──────── RECORDED INFORMATION

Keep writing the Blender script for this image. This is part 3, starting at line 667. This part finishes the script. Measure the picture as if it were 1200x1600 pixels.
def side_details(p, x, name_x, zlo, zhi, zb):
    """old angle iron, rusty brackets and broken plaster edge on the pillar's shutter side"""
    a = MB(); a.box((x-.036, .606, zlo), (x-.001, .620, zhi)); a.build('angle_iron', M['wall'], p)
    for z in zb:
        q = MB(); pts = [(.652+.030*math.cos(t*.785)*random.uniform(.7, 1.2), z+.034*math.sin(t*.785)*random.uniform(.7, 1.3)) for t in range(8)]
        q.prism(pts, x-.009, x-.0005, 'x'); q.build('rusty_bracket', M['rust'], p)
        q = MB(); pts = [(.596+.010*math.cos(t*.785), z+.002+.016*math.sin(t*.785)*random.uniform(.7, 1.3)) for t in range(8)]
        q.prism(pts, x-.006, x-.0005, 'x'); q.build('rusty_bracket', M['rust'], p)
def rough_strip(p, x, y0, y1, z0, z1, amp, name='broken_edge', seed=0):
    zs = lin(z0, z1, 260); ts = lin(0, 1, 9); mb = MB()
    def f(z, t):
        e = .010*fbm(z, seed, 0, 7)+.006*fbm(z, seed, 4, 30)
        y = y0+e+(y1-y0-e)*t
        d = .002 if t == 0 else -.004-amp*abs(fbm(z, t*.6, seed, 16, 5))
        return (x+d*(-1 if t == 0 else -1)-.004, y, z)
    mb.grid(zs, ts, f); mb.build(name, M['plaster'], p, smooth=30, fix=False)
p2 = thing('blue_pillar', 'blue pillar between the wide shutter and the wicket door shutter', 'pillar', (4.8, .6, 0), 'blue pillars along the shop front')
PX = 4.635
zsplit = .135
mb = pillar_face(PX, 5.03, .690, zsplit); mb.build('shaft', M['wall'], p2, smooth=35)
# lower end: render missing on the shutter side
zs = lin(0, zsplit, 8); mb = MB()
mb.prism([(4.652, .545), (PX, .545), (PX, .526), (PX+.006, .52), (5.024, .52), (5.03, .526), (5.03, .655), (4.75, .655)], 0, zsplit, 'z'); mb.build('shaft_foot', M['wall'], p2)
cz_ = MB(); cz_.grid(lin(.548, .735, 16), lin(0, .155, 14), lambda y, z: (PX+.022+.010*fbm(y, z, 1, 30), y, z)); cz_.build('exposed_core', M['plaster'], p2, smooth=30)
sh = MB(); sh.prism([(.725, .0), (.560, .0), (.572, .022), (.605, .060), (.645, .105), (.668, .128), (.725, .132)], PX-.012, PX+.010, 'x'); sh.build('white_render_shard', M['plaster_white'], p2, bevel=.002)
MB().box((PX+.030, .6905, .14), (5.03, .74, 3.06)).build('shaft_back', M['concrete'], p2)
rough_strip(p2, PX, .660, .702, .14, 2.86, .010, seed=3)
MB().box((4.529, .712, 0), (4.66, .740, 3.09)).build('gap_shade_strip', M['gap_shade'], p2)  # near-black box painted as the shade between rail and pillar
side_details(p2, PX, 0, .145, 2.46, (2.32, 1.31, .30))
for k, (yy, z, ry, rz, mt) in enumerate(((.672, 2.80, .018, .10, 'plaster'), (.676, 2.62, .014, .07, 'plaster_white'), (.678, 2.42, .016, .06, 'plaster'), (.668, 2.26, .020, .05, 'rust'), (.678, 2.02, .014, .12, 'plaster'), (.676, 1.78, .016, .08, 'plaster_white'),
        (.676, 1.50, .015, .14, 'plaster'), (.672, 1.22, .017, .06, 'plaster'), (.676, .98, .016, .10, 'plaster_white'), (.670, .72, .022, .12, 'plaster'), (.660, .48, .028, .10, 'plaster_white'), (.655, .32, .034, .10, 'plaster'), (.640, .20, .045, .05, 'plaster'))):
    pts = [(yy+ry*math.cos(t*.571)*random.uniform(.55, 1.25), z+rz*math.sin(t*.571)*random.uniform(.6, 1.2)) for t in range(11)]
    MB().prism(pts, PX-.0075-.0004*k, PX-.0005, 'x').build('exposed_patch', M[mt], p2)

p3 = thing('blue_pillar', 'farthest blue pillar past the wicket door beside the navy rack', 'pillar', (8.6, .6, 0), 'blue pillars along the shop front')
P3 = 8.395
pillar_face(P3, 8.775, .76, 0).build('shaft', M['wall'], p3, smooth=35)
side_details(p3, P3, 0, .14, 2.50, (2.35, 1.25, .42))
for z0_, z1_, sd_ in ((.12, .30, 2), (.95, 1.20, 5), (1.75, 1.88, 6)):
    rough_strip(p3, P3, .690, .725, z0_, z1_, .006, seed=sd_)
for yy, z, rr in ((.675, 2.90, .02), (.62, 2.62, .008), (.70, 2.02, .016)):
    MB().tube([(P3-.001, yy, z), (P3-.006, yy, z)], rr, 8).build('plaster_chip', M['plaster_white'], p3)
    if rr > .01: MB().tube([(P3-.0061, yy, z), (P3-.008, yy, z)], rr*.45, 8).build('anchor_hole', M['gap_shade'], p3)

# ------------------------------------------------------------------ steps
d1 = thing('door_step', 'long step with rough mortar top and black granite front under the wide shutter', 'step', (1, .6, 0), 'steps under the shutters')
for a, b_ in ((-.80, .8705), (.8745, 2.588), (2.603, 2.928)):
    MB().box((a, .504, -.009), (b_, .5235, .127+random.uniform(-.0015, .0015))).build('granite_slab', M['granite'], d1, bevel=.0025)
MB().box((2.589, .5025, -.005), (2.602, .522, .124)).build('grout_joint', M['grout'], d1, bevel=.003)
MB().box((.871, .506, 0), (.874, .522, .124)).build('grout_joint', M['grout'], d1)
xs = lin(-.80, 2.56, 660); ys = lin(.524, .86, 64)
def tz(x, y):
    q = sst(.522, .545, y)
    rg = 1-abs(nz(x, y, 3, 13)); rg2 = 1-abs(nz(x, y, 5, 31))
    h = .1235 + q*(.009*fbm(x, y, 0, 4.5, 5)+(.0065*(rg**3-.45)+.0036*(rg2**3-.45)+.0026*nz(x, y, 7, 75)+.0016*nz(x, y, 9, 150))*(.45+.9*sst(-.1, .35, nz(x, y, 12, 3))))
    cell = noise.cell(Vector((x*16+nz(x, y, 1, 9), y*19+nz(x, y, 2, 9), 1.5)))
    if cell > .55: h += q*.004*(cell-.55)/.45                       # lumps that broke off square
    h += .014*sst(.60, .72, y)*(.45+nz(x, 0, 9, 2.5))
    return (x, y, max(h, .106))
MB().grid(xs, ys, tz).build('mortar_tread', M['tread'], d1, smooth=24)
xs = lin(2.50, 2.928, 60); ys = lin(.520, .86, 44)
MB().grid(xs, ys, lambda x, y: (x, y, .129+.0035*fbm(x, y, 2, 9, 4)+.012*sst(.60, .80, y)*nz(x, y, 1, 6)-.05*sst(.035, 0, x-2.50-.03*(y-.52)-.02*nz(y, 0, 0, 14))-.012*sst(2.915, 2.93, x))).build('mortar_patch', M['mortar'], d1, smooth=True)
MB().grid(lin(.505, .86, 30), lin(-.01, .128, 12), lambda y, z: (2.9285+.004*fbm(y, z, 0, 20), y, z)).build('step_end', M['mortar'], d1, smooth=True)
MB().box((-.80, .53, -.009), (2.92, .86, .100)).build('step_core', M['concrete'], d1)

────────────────

=== PROBLEM DETAILS ===
From the listing above, reproduce all the lines exactly.

=== EXERCISE SOLUTION ===
Keep writing the Blender script for this image. This is part 3, starting at line 667. This part finishes the script. Measure the picture as if it were 1200x1600 pixels.
def side_details(p, x, name_x, zlo, zhi, zb):
    """old angle iron, rusty brackets and broken plaster edge on the pillar's shutter side"""
    a = MB(); a.box((x-.036, .606, zlo), (x-.001, .620, zhi)); a.build('angle_iron', M['wall'], p)
    for z in zb:
        q = MB(); pts = [(.652+.030*math.cos(t*.785)*random.uniform(.7, 1.2), z+.034*math.sin(t*.785)*random.uniform(.7, 1.3)) for t in range(8)]
        q.prism(pts, x-.009, x-.0005, 'x'); q.build('rusty_bracket', M['rust'], p)
        q = MB(); pts = [(.596+.010*math.cos(t*.785), z+.002+.016*math.sin(t*.785)*random.uniform(.7, 1.3)) for t in range(8)]
        q.prism(pts, x-.006, x-.0005, 'x'); q.build('rusty_bracket', M['rust'], p)
def rough_strip(p, x, y0, y1, z0, z1, amp, name='broken_edge', seed=0):
    zs = lin(z0, z1, 260); ts = lin(0, 1, 9); mb = MB()
    def f(z, t):
        e = .010*fbm(z, seed, 0, 7)+.006*fbm(z, seed, 4, 30)
        y = y0+e+(y1-y0-e)*t
        d = .002 if t == 0 else -.004-amp*abs(fbm(z, t*.6, seed, 16, 5))
        return (x+d*(-1 if t == 0 else -1)-.004, y, z)
    mb.grid(zs, ts, f); mb.build(name, M['plaster'], p, smooth=30, fix=False)
p2 = thing('blue_pillar', 'blue pillar between the wide shutter and the wicket door shutter', 'pillar', (4.8, .6, 0), 'blue pillars along the shop front')
PX = 4.635
zsplit = .135
mb = pillar_face(PX, 5.03, .690, zsplit); mb.build('shaft', M['wall'], p2, smooth=35)
# lower end: render missing on the shutter side
zs = lin(0, zsplit, 8); mb = MB()
mb.prism([(4.652, .545), (PX, .545), (PX, .526), (PX+.006, .52), (5.024, .52), (5.03, .526), (5.03, .655), (4.75, .655)], 0, zsplit, 'z'); mb.build('shaft_foot', M['wall'], p2)
cz_ = MB(); cz_.grid(lin(.548, .735, 16), lin(0, .155, 14), lambda y, z: (PX+.022+.010*fbm(y, z, 1, 30), y, z)); cz_.build('exposed_core', M['plaster'], p2, smooth=30)
sh = MB(); sh.prism([(.725, .0), (.560, .0), (.572, .022), (.605, .060), (.645, .105), (.668, .128), (.725, .132)], PX-.012, PX+.010, 'x'); sh.build('white_render_shard', M['plaster_white'], p2, bevel=.002)
MB().box((PX+.030, .6905, .14), (5.03, .74, 3.06)).build('shaft_back', M['concrete'], p2)
rough_strip(p2, PX, .660, .702, .14, 2.86, .010, seed=3)
MB().box((4.529, .712, 0), (4.66, .740, 3.09)).build('gap_shade_strip', M['gap_shade'], p2)  # near-black box painted as the shade between rail and pillar
side_details(p2, PX, 0, .145, 2.46, (2.32, 1.31, .30))
for k, (yy, z, ry, rz, mt) in enumerate(((.672, 2.80, .018, .10, 'plaster'), (.676, 2.62, .014, .07, 'plaster_white'), (.678, 2.42, .016, .06, 'plaster'), (.668, 2.26, .020, .05, 'rust'), (.678, 2.02, .014, .12, 'plaster'), (.676, 1.78, .016, .08, 'plaster_white'),
        (.676, 1.50, .015, .14, 'plaster'), (.672, 1.22, .017, .06, 'plaster'), (.676, .98, .016, .10, 'plaster_white'), (.670, .72, .022, .12, 'plaster'), (.660, .48, .028, .10, 'plaster_white'), (.655, .32, .034, .10, 'plaster'), (.640, .20, .045, .05, 'plaster'))):
    pts = [(yy+ry*math.cos(t*.571)*random.uniform(.55, 1.25), z+rz*math.sin(t*.571)*random.uniform(.6, 1.2)) for t in range(11)]
    MB().prism(pts, PX-.0075-.0004*k, PX-.0005, 'x').build('exposed_patch', M[mt], p2)

p3 = thing('blue_pillar', 'farthest blue pillar past the wicket door beside the navy rack', 'pillar', (8.6, .6, 0), 'blue pillars along the shop front')
P3 = 8.395
pillar_face(P3, 8.775, .76, 0).build('shaft', M['wall'], p3, smooth=35)
side_details(p3, P3, 0, .14, 2.50, (2.35, 1.25, .42))
for z0_, z1_, sd_ in ((.12, .30, 2), (.95, 1.20, 5), (1.75, 1.88, 6)):
    rough_strip(p3, P3, .690, .725, z0_, z1_, .006, seed=sd_)
for yy, z, rr in ((.675, 2.90, .02), (.62, 2.62, .008), (.70, 2.02, .016)):
    MB().tube([(P3-.001, yy, z), (P3-.006, yy, z)], rr, 8).build('plaster_chip', M['plaster_white'], p3)
    if rr > .01: MB().tube([(P3-.0061, yy, z), (P3-.008, yy, z)], rr*.45, 8).build('anchor_hole', M['gap_shade'], p3)

# ------------------------------------------------------------------ steps
d1 = thing('door_step', 'long step with rough mortar top and black granite front under the wide shutter', 'step', (1, .6, 0), 'steps under the shutters')
for a, b_ in ((-.80, .8705), (.8745, 2.588), (2.603, 2.928)):
    MB().box((a, .504, -.009), (b_, .5235, .127+random.uniform(-.0015, .0015))).build('granite_slab', M['granite'], d1, bevel=.0025)
MB().box((2.589, .5025, -.005), (2.602, .522, .124)).build('grout_joint', M['grout'], d1, bevel=.003)
MB().box((.871, .506, 0), (.874, .522, .124)).build('grout_joint', M['grout'], d1)
xs = lin(-.80, 2.56, 660); ys = lin(.524, .86, 64)
def tz(x, y):
    q = sst(.522, .545, y)
    rg = 1-abs(nz(x, y, 3, 13)); rg2 = 1-abs(nz(x, y, 5, 31))
    h = .1235 + q*(.009*fbm(x, y, 0, 4.5, 5)+(.0065*(rg**3-.45)+.0036*(rg2**3-.45)+.0026*nz(x, y, 7, 75)+.0016*nz(x, y, 9, 150))*(.45+.9*sst(-.1, .35, nz(x, y, 12, 3))))
    cell = noise.cell(Vector((x*16+nz(x, y, 1, 9), y*19+nz(x, y, 2, 9), 1.5)))
    if cell > .55: h += q*.004*(cell-.55)/.45                       # lumps that broke off square
    h += .014*sst(.60, .72, y)*(.45+nz(x, 0, 9, 2.5))
    return (x, y, max(h, .106))
MB().grid(xs, ys, tz).build('mortar_tread', M['tread'], d1, smooth=24)
xs = lin(2.50, 2.928, 60); ys = lin(.520, .86, 44)
MB().grid(xs, ys, lambda x, y: (x, y, .129+.0035*fbm(x, y, 2, 9, 4)+.012*sst(.60, .80, y)*nz(x, y, 1, 6)-.05*sst(.035, 0, x-2.50-.03*(y-.52)-.02*nz(y, 0, 0, 14))-.012*sst(2.915, 2.93, x))).build('mortar_patch', M['mortar'], d1, smooth=True)
MB().grid(lin(.505, .86, 30), lin(-.01, .128, 12), lambda y, z: (2.9285+.004*fbm(y, z, 0, 20), y, z)).build('step_end', M['mortar'], d1, smooth=True)
MB().box((-.80, .53, -.009), (2.92, .86, .100)).build('step_core', M['concrete'], d1)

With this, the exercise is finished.